特別監察官によると、米政府は20年間にわたり
アフガンで「首尾一貫した戦略」を実施できず

 
アル・ジャジーラ  2021年8月17日
Watchdog describes litany of US failures in Afghanistan mission
Special inspector general says United States officials failed to
‘implement a coherent strategy’ over 20 years in Afghanistan.

Aljazeera 17 Aug, 2021

翻訳:池田こみち (環境総合研究所顧問)
 独立系メディア E-wave Tokyo 2021年8月18日
 

アフガニスタンのカブールで、ハミド・カルザイ国際空港の前で見張りをするタリバンの戦闘員たち(同グループが首都を制圧した後) 写真:Rahmat Gul/AP

本文

 米国はアフガニスタンにおいて「首尾一貫した戦略の策定と実施に苦心し」、現地の全体像は「暗い」と、アフガニスタン復興特別監察官(SIGAR)が17日に発表した報告書(PDF)で述べている。

 ジョン・ソプコ特別監察官は、長年にわたる米国のミッションにおいて、「平均寿命、5歳未満の子どもの死亡率、一人当たりのGDP(国内総生産)、識字率」が向上したとしても、「米国の投資に見合ったものではなく、米国の撤退後も持続可能なものではない」と記している。

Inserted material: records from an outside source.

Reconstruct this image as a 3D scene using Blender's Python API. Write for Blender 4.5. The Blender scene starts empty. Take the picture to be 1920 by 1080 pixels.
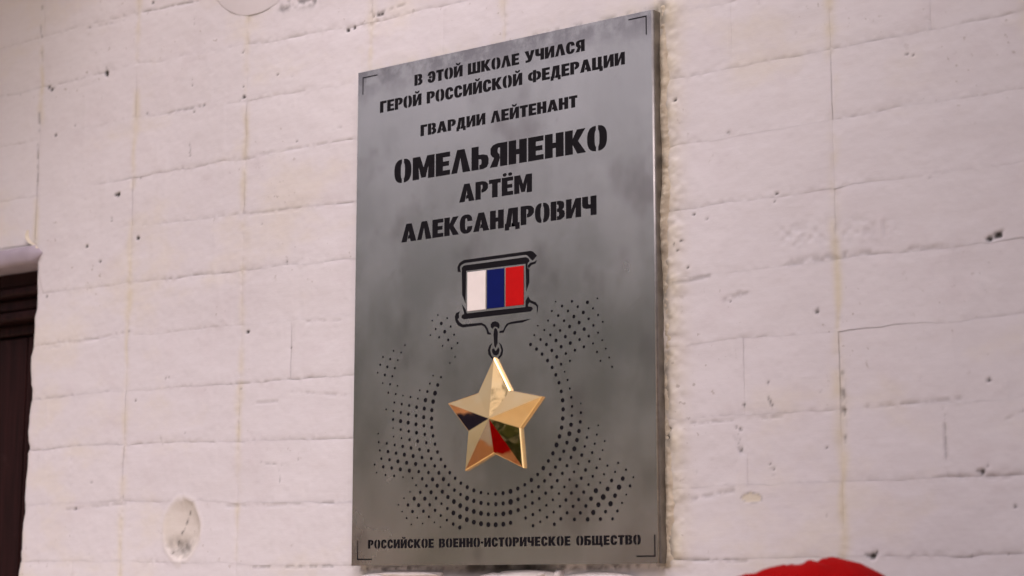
import bpy, bmesh, math, random
import numpy as np
from mathutils import Vector, Matrix, Euler
random.seed(7)
D = bpy.data
S = bpy.context.scene
C = S.collection
R = math.radians

# ---------------------------------------------------------------- camera, sky, sun, exposure
PW, PH, PT = 0.51245, 0.72, 0.0172          # plaque width, height, thickness
ZT = 2.366                                  # height of the plaque's top edge above the ground
F_PX = 3438.48
K = 0.72 / 0.84
CAM = Vector((2.03135773 * K, -2.30590433 * K - PT, -0.87081111 * K + ZT))
CM = Matrix(((0.8045727683418338, 0.09468915639541914, 0.5862564490936384),
             (0.5938540237246575, -0.1286915443269775, -0.7942140044879413),
             (0.00024279372311959154, 0.9871537114755035, -0.15977324860985512)))
cd = D.cameras.new('camera')
cam = D.objects.new('camera', cd)
C.objects.link(cam)
cam.matrix_world = Matrix.Translation(CAM) @ CM.to_4x4()
cd.sensor_width = 36.0
cd.lens = 36.0 * F_PX / 1920.0
cd.clip_start = 0.05
cd.clip_end = 500
cd.dof.use_dof = True
cd.dof.aperture_fstop = 4.5
S.camera = cam

SUN_EL, SUN_AZ = 52.0, -38.0                # azimuth from -Y towards +X
w = D.worlds.new('World'); S.world = w; w.use_nodes = True
nt = w.node_tree; nt.nodes.clear()
sky = nt.nodes.new('ShaderNodeTexSky'); sky.sky_type = 'NISHITA'; sky.sun_disc = False
sky.sun_elevation = R(SUN_EL); sky.sun_rotation = R(180 + SUN_AZ)
sky.air_density = 1.0; sky.dust_density = 6.0; sky.ozone_density = 1.0
hs = nt.nodes.new('ShaderNodeHueSaturation'); hs.inputs['Saturation'].default_value = 0.42
bg = nt.nodes.new('ShaderNodeBackground'); bg.inputs['Strength'].default_value = 0.15
wo = nt.nodes.new('ShaderNodeOutputWorld')
nt.links.new(sky.outputs[0], hs.inputs['Color']); nt.links.new(hs.outputs[0], bg.inputs[0]); nt.links.new(bg.outputs[0], wo.inputs[0])
sd = D.lights.new('sun', 'SUN'); sd.energy = 0.8; sd.angle = R(24); sd.color = (1.0, 0.95, 0.88)
sun = D.objects.new('sun', sd); C.objects.link(sun)
sv = Vector((math.sin(R(SUN_AZ)) * math.cos(R(SUN_EL)), -math.cos(R(SUN_AZ)) * math.cos(R(SUN_EL)), math.sin(R(SUN_EL))))
sun.rotation_euler = sv.to_track_quat('Z', 'Y').to_euler()
vs = S.view_settings
vs.view_transform = 'Standard'; vs.look = 'None'; vs.gamma = 1.0; vs.use_curve_mapping = False
vs.exposure = 0.19
vs.use_white_balance = True
vs.white_balance_temperature = 6500; vs.white_balance_tint = 24.0

# ---------------------------------------------------------------- helpers
YF = -PT                                    # plane of the plaque's face
def P(u, v, y=0.0):
    """photo pixel -> the point of the plane Y=y seen there (x, z)"""
    d = CM @ Vector(((u - 960) / F_PX, -(v - 540) / F_PX, -1.0))
    k = (y - CAM.y) / d.y
    p = CAM + d * k
    return p.x, p.z
f0 = P(930, 560, YF); cd.dof.focus_distance = -(CM.inverted() @ (Vector((f0[0], YF, f0[1])) - CAM)).z

def tag(o, label=None, cat=None, group=None, kind=None):
    if label: o['label'] = label
    if cat: o['category'] = cat
    if group: o['group'] = group
    if kind: o['kind'] = kind
    return o
def empty(name, loc=(0, 0, 0), rz=0):
    o = D.objects.new(name, None); C.objects.link(o); o.location = loc; o.rotation_euler = (0, 0, rz); o.empty_display_size = 0.1
    return o
def mesh_obj(name, me, mat, parent=None):
    o = D.objects.new(name, me); C.objects.link(o)
    if mat is not None and len(me.materials) == 0: me.materials.append(mat)
    if parent is not None: o.parent = parent
    return o
def bm_obj(name, bm, mat, parent=None, smooth=False):
    me = D.meshes.new(name); bmesh.ops.recalc_face_normals(bm, faces=bm.faces[:]); bm.to_mesh(me); bm.free()
    if smooth:
        for p in me.polygons: p.use_smooth = True
    return mesh_obj(name, me, mat, parent)
def box(bm, x0, x1, y0, y1, z0, z1):
    r = bmesh.ops.create_cube(bm, size=1)
    for v in r['verts']:
        v.co = Vector((x0 + (v.co.x + .5) * (x1 - x0), y0 + (v.co.y + .5) * (y1 - y0), z0 + (v.co.z + .5) * (z1 - z0)))
    return r['verts']
def bevel(bm, w, seg=2):
    bmesh.ops.bevel(bm, geom=bm.edges[:], offset=w, segments=seg, affect='EDGES', profile=0.5)
def grid_mesh(name, X, Y, Z, attrs=None, smooth=True):
    ny, nx = X.shape
    me = D.meshes.new(name)
    n = nx * ny
    me.vertices.add(n)
    me.vertices.foreach_set('co', np.stack([X, Y, Z], -1).astype(np.float32).ravel())
    i = np.arange((ny - 1) * (nx - 1)); a = (i // (nx - 1)) * nx + i % (nx - 1)
    q = np.stack([a, a + 1, a + nx + 1, a + nx], -1).astype(np.int32)
    me.loops.add(q.size); me.loops.foreach_set('vertex_index', q.ravel())
    me.polygons.add(len(q)); me.polygons.foreach_set('loop_start', (np.arange(len(q)) * 4).astype(np.int32))
    me.update(calc_edges=True)
    me.polygons.foreach_set('use_smooth', np.full(len(q), smooth))
    for k, a_ in (attrs or {}).items():
        at = me.attributes.new(k, 'FLOAT', 'POINT'); at.data.foreach_set('value', a_.astype(np.float32).ravel())
    me.validate(); me.update()
    return me

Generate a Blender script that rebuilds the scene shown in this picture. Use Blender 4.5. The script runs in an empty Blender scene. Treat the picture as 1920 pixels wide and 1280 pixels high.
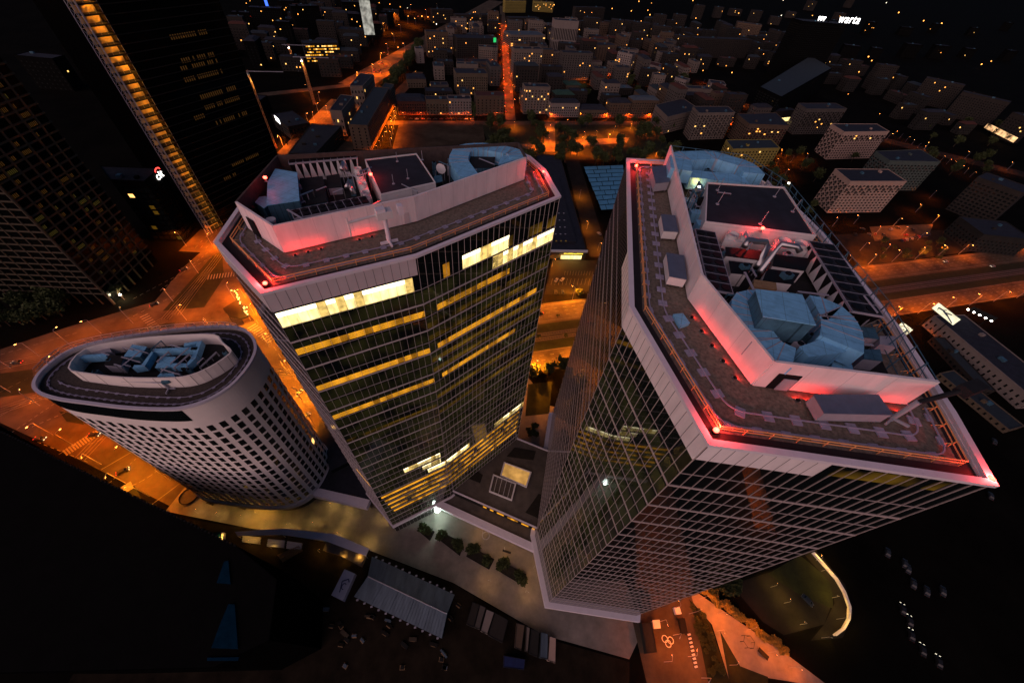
import bpy, math, random
from mathutils import Vector, Matrix
random.seed(11)
sc = bpy.context.scene
COL = sc.collection
RAD = math.radians

# ------------------------------------------------------------------ camera
F, HC = 700.0, 166.0
down = Vector((893-960, -(1263-640), -F)).normalized()
up = -down
yax = Vector((0, 0, -1)); yax = (yax - up*yax.dot(up)).normalized()
xax = yax.cross(up)
ROT = Matrix((xax, yax, up))
cam = bpy.data.cameras.new('camera'); cam_o = bpy.data.objects.new('camera', cam); COL.objects.link(cam_o)
cam.sensor_width = 36; cam.lens = F*36/1920; cam.clip_start = 1; cam.clip_end = 80000
cam_o.matrix_world = Matrix.Translation((0, 0, HC)) @ ROT.to_4x4()
sc.camera = cam_o

# ------------------------------------------------------------------ dusk sky, afterglow sun, exposure
SUN_AZ = Vector((-.46, -.89)).normalized()
SUN_EL = RAD(3.0)
w = bpy.data.worlds.new("World"); sc.world = w; w.use_nodes = True
nt = w.node_tree; bg = nt.nodes['Background']
sky = nt.nodes.new('ShaderNodeTexSky'); sky.sky_type = 'NISHITA'; sky.sun_disc = False
sky.sun_elevation = SUN_EL
sky.sun_rotation = math.atan2(SUN_AZ.x, SUN_AZ.y)
sky.dust_density = 2.0; sky.ozone_density = 4.0
nt.links.new(sky.outputs[0], bg.inputs[0]); bg.inputs[1].default_value = 0.066
sun = bpy.data.lights.new('sun', 'SUN'); sun.energy = 1.3; sun.angle = RAD(100); sun.color = (1.0, 0.62, 0.60)
sun_o = bpy.data.objects.new('sun', sun); COL.objects.link(sun_o)
sd = Vector((SUN_AZ.x*math.cos(RAD(16)), SUN_AZ.y*math.cos(RAD(16)), math.sin(RAD(16))))
sun_o.rotation_euler = sd.to_track_quat('Z', 'Y').to_euler(); sun_o.location = (-400, -160, 300)
sc.view_settings.view_transform = 'Standard'; sc.view_settings.look = 'None'
sc.view_settings.exposure = 0.45; sc.view_settings.gamma = 1.0; sc.view_settings.use_curve_mapping = False
sc.render.engine = 'CYCLES'
cy = sc.cycles
cy.max_bounces = 5; cy.diffuse_bounces = 2; cy.glossy_bounces = 3; cy.transmission_bounces = 2; cy.transparent_max_bounces = 6
cy.caustics_reflective = False; cy.caustics_refractive = False
cy.sample_clamp_indirect = 2.0; cy.sample_clamp_direct = 0; cy.use_denoising = True
try: cy.use_light_tree = True
except Exception: pass

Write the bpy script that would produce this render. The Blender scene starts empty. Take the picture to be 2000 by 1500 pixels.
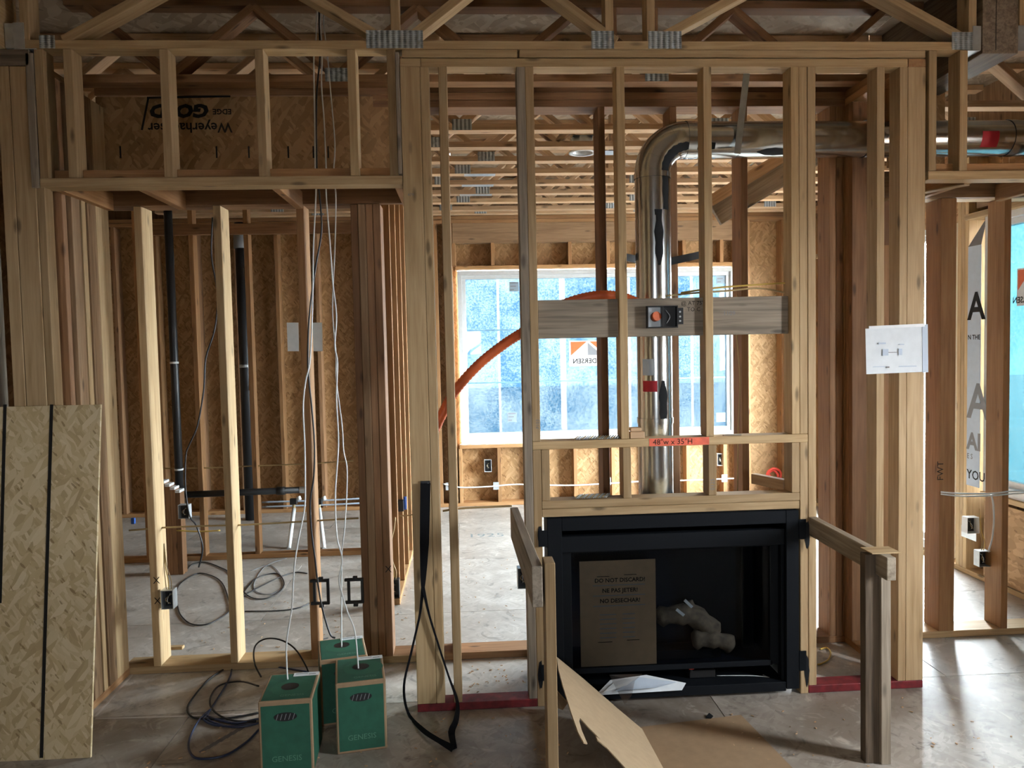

 20年と2兆ドルを費やした後、ジョー・バイデン大統領は8月31日までにすべての米軍を撤退させる。

 この撤退は、タリバンが国を乗っ取った後、首都カブールの空港で、何千人ものアフガニスタン人が必死に逃げようと集まってきた混沌とした光景を引き起こしたことから、批判が高まっている。

 評論家たちは、バイデン氏の避難行動への対応を非難しているが、月曜日、バイデン氏は全軍撤退の決定を断固として擁護し、アフガニスタンでの最近の出来事は、「アフガニスタンへの米軍の関与を今終わらせることが正しい決定であることを補強する」と主張した。

<動画:バイデン大統領演説>略

 また、バイデン氏は、米国の任務は決して国家建設のためではなく、むしろ「(米国本土への)テロ攻撃を防ぐ」ことを目的としていると強調した。

 しかし、 ソプコ氏は火曜日の報告書の中で、米国のミッションについてこう書いている。「もし目標が、米国の国家安全保障上の利益に対する脅威とならないような、自立した国を再建して残すことであるなら、全体像は暗いものとなる。」と。

 SIGAR(アフガニスタン復興特別監察官)のポストは、「アフガニスタンの復興プロジェクトや活動を独立した客観的な立場で監視するため」に作られたもので、特別監察官はその任務の一環として定期的に監査や調査を行っている。

 火曜日の
報告書は、米国の指導者たちがアフガニスタンの政治的力学を十分に理解していなかったことを非難し、彼らの優先順位が彼ら自身の政治に影響されていたと述べている。

 
「米政府高官は、アフガニスタンの復興がどうあるべきかについて、現実的にそれを達成することよりも、自分たちの政治的な好みを優先させた」と報告書は述べている。

 「米政府は、アフガニスタンの複雑な制度や権力者、タリバンと対立するコミュニティの難しい関係を、ワシントンでの決定によって変えることができると勘違いして、明確なタイムラインを作ったのである。」

 また、ソプコ氏は米国政府に対しても厳しい言葉を投げかけており、官僚組織の混乱や、逆効果の軍人・民間人の政策や慣習が、持続不可能な制度やインフラ整備事業に何十億ドルもの「無駄遣い」をすることになったという「ミッションの最も重大な失敗のひとつ」につながったと述べている。

 「米国政府はアフガンの状況を理解しておらず、そのために努力を調整することができなかった」と報告書は指摘している。「アフガニスタンの一般的な社会的、文化的、政治的背景を知らないことが、戦略、作戦、戦術の各レベルでの失敗の大きな要因となっている」としている。